Cependant, il est également possible que l’accord fasse l’objet d’une homologation par le tribunal. Cela suppose qu’il n’y ait pas d’état de cessation des paiements ou que cet accord y mette fin, que les termes de l’accord soient de nature à assurer la pérennité de l’activité de l’entreprise et que cet accord ne porte pas atteinte aux intérêts des créanciers non signataires. Son contenu fera l’objet d’une vérification approfondie par le juge et fera par la suite l’objet d’une publication au BODACC.

Qu’est-ce qu’une conciliation en procédures collectives ?

Les effets de l’accord amiable

Inévitablement, dans un objectif de sécurité juridique évident, la conclusion d’un accord entraine l’interdiction des poursuites de la part des créanciers à l’encontre du débiteur. Ceux-ci seront tenus de respecter les nouvelles échéances fixées dans celui-ci. À ce titre, les garants et Co obligés de ces dettes bénéficient de ce nouveau calendrier d’échéances, ils ne peuvent donc pas être poursuivis par les créanciers.

En cas d’inexécution de l’accord, l’un des signataires pourra saisir le président du tribunal pour la faire reconnaitre judiciairement. Les délais et remises constatés dans l’accord seront alors caducs, la rupture de cet accord se traduisant alors généralement par l’ouverture d’une procédure collective.

Cependant, lorsqu’un accord homologué a été conclu, des garanties supplémentaires sont octroyées aux créanciers.

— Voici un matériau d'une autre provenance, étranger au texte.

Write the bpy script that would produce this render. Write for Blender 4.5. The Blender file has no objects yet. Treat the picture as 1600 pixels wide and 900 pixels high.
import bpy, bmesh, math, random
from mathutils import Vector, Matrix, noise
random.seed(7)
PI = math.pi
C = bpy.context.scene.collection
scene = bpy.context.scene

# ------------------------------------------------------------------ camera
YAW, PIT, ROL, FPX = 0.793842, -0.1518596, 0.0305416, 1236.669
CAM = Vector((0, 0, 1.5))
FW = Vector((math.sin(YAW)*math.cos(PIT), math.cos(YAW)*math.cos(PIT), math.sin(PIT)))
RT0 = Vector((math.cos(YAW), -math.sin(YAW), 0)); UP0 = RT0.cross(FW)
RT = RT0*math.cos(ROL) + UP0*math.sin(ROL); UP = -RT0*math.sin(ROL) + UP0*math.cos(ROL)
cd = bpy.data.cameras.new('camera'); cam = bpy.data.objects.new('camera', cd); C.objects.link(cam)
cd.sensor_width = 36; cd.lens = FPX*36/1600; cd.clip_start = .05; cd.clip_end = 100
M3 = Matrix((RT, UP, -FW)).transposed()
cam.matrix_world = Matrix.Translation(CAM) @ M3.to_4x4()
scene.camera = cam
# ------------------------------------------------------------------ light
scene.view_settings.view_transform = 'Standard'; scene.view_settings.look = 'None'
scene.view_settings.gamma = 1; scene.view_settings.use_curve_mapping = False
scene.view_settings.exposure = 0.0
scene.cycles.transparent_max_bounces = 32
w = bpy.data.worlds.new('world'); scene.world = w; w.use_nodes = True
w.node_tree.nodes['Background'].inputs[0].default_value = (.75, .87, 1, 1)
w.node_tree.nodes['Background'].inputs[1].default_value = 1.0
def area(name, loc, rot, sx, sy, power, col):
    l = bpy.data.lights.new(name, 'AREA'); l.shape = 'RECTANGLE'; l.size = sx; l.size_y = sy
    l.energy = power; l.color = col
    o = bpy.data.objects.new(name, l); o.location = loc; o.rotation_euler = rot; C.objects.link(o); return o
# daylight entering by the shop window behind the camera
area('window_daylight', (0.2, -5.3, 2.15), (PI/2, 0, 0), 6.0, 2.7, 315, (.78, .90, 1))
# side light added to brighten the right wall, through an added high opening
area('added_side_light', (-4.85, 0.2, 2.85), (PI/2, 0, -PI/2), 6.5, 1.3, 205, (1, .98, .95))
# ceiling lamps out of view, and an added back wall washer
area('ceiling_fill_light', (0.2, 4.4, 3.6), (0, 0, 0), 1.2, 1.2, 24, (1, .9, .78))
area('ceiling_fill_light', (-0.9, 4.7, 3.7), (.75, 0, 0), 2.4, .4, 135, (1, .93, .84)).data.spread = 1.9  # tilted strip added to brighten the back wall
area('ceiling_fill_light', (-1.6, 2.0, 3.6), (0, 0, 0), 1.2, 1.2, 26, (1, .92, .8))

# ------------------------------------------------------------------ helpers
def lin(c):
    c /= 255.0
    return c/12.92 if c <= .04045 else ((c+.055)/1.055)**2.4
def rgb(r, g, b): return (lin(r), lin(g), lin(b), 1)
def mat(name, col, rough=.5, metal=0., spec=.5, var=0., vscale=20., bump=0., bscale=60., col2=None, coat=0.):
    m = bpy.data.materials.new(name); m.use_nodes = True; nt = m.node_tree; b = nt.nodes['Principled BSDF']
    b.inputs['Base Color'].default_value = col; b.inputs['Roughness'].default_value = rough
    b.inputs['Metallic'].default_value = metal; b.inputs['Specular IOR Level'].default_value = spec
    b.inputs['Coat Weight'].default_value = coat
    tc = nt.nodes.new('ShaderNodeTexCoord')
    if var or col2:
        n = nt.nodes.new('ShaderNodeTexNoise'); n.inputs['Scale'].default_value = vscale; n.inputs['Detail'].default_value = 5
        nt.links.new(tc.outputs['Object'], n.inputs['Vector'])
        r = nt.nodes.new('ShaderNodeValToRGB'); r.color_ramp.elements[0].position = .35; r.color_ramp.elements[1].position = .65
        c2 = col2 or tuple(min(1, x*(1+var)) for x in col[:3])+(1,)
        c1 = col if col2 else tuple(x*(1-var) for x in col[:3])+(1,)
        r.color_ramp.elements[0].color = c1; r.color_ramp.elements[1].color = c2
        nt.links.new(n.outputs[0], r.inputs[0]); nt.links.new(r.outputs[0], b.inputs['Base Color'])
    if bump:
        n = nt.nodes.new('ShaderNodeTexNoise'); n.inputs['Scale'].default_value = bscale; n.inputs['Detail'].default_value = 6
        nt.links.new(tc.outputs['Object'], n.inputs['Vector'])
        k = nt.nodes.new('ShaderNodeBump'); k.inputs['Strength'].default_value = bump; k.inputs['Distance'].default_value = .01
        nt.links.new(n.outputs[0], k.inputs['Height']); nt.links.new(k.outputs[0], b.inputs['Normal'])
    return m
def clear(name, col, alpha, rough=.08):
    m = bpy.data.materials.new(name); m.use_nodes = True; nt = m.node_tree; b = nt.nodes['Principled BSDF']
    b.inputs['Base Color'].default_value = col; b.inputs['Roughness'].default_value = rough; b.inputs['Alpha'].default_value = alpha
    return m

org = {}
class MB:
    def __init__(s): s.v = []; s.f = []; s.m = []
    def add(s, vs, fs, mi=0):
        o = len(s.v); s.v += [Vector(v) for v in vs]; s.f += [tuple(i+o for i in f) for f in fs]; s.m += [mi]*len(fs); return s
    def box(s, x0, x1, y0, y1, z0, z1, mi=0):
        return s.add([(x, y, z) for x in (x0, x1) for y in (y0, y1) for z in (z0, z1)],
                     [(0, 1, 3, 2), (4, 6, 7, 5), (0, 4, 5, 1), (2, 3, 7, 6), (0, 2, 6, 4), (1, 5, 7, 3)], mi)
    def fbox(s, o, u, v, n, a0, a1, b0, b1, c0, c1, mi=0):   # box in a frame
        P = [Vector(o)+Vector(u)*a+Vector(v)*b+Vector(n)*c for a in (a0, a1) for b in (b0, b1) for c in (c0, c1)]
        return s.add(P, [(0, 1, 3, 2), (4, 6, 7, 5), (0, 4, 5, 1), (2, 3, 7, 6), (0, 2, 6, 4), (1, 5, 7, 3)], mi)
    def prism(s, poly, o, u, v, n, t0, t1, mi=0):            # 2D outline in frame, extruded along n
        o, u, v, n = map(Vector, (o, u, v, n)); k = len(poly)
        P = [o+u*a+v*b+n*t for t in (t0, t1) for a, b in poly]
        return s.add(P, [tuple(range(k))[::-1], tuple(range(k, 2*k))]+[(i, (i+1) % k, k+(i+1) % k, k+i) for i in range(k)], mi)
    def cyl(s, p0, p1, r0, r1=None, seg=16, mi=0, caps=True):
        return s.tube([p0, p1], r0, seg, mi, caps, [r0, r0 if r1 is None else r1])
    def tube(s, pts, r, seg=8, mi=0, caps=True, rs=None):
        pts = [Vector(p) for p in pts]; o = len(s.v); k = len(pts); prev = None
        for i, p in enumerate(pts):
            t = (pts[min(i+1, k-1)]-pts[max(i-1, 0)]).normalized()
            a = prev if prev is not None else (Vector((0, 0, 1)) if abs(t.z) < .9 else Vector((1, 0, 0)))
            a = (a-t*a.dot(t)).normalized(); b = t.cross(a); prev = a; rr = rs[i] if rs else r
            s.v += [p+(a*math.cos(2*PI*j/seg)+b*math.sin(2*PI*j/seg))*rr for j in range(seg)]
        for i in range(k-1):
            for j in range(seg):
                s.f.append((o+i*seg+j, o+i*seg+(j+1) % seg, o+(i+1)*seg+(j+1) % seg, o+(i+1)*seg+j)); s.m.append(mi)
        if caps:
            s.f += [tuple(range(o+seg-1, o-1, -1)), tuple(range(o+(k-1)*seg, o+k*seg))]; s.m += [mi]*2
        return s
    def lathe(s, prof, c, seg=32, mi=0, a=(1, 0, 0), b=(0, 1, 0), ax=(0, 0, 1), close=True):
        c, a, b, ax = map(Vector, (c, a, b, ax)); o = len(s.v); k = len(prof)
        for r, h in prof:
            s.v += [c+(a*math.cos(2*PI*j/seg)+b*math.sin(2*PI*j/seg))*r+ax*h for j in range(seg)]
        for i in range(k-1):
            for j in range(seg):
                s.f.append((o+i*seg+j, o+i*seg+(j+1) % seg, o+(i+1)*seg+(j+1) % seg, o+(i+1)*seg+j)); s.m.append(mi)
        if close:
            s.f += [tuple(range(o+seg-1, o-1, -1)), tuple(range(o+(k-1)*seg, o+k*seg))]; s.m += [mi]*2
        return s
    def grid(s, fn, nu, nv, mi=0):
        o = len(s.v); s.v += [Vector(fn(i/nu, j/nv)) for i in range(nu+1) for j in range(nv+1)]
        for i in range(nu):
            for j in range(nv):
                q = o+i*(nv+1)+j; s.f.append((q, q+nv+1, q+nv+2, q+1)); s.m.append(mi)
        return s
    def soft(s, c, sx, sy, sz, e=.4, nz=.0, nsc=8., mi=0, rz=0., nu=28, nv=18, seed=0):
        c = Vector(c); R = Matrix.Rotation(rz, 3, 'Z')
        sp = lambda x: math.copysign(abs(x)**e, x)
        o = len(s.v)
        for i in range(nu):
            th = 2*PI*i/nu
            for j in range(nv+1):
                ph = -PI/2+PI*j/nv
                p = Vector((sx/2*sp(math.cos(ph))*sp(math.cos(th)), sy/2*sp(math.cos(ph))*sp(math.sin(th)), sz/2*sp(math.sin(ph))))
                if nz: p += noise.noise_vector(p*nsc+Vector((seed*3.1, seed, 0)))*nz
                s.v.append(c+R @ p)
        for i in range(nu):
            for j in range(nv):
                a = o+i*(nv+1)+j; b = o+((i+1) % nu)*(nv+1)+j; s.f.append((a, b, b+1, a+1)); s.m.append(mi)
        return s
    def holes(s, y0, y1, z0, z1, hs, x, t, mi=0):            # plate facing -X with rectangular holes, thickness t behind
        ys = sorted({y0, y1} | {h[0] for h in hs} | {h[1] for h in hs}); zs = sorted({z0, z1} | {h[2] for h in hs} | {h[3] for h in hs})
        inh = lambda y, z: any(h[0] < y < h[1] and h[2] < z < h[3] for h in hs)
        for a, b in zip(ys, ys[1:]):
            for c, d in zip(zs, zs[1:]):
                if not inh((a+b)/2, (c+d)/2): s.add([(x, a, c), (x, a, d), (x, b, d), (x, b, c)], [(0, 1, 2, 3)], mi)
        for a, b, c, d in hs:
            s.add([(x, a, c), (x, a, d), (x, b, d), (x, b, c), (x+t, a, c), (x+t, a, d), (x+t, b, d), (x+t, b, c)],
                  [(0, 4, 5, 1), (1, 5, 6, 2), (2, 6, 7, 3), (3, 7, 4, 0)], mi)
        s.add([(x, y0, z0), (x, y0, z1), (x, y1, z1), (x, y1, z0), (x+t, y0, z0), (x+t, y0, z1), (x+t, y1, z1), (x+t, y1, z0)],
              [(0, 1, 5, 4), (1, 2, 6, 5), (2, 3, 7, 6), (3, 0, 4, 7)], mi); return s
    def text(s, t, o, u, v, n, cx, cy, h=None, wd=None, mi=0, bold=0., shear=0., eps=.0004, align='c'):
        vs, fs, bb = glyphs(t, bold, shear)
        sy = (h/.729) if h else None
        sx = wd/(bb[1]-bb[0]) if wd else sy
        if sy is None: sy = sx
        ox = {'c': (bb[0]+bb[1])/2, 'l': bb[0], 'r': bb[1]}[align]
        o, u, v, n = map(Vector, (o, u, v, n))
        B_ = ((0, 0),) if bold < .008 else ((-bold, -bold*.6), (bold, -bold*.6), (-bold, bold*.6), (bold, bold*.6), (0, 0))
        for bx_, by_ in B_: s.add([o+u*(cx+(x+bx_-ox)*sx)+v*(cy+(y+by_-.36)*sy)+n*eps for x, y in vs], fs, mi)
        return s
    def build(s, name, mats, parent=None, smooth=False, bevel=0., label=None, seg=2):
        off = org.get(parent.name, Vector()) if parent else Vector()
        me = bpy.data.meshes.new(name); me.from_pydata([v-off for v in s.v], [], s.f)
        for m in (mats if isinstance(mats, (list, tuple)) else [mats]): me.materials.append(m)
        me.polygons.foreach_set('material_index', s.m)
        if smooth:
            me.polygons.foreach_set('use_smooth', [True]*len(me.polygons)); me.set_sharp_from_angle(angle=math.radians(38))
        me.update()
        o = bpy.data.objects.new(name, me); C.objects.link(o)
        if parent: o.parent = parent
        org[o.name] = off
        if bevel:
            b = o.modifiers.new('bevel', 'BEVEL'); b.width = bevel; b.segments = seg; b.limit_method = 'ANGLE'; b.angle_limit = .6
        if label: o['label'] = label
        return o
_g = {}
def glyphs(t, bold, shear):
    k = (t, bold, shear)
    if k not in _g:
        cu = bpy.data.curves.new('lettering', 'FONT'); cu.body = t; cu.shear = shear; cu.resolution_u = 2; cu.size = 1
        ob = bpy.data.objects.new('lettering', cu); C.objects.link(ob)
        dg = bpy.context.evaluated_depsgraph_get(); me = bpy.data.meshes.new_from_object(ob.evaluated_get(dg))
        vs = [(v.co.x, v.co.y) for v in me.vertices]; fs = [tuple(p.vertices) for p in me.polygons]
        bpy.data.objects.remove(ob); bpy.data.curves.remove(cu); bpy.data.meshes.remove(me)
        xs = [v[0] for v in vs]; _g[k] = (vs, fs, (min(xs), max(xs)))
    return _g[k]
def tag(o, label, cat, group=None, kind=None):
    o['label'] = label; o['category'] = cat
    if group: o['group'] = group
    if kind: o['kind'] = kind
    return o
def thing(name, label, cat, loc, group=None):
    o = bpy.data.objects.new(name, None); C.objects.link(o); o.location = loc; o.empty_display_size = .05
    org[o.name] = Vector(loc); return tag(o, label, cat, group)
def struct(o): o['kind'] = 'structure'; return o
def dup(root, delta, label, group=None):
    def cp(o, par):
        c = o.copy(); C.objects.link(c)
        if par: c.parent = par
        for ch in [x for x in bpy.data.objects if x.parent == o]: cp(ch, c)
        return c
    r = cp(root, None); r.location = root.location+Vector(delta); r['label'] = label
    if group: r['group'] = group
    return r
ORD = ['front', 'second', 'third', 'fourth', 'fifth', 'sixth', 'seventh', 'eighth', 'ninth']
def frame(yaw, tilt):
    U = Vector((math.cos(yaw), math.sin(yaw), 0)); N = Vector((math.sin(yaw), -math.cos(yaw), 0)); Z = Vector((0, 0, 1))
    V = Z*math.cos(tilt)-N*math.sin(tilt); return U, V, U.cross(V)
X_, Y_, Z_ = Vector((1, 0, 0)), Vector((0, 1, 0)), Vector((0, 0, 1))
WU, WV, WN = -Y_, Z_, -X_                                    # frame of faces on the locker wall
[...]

Ainsi, ces derniers pourront notamment bénéficier d’un privilège de conciliation dans l’hypothèse où leur concours a consisté en un apport en trésorerie ou en la fourniture d’un nouveau bien ou service au débiteur, et ce afin d’assurer la poursuite de l’activité de ce dernier (Art. L.611-11 C.com.). Ce privilège permet à ceux qui en bénéficient de disposer d’un rang favorable dans la répartition des actifs du débiteur si l’accord n’a pas suffi et qu’il se voit contraint de cesser son activité.

De même, le créancier bénéficiaire d’une conciliation homologuée serait dans l’impossibilité de se voir imposer des délais de paiement dans le cadre d’un plan de sauvegarde ou de redressement judiciaire (Art. L.626-20 C.com.).

Enfin, toujours dans l’optique de se prémunir d’un échec dans l’application de l’accord de conciliation, l’homologation de l’accord va permettre de limiter un éventuel report de la date de cessation des paiements au jour du jugement de l’homologation en cas d’ouverture d’une procédure collective. Ceci est un gage de sûreté non négligeable pour les participants à l’accord homologué.

L’échec de la conciliation

Dans l’hypothèse où aucun accord n’est possible entre les parties, le débiteur aura la possibilité de demander une sauvegarde s’il ne se trouve pas en état de cessation des paiements. Dans le cas contraire, il pourra alors demander l’ouverture d’une procédure de redressement voire de liquidation judiciaire. Depuis 2010, l’échec de la conciliation permet également l’ouverture d’une procédure de sauvegarde accélérée prévue aux articles L628-1 et suivants C.com.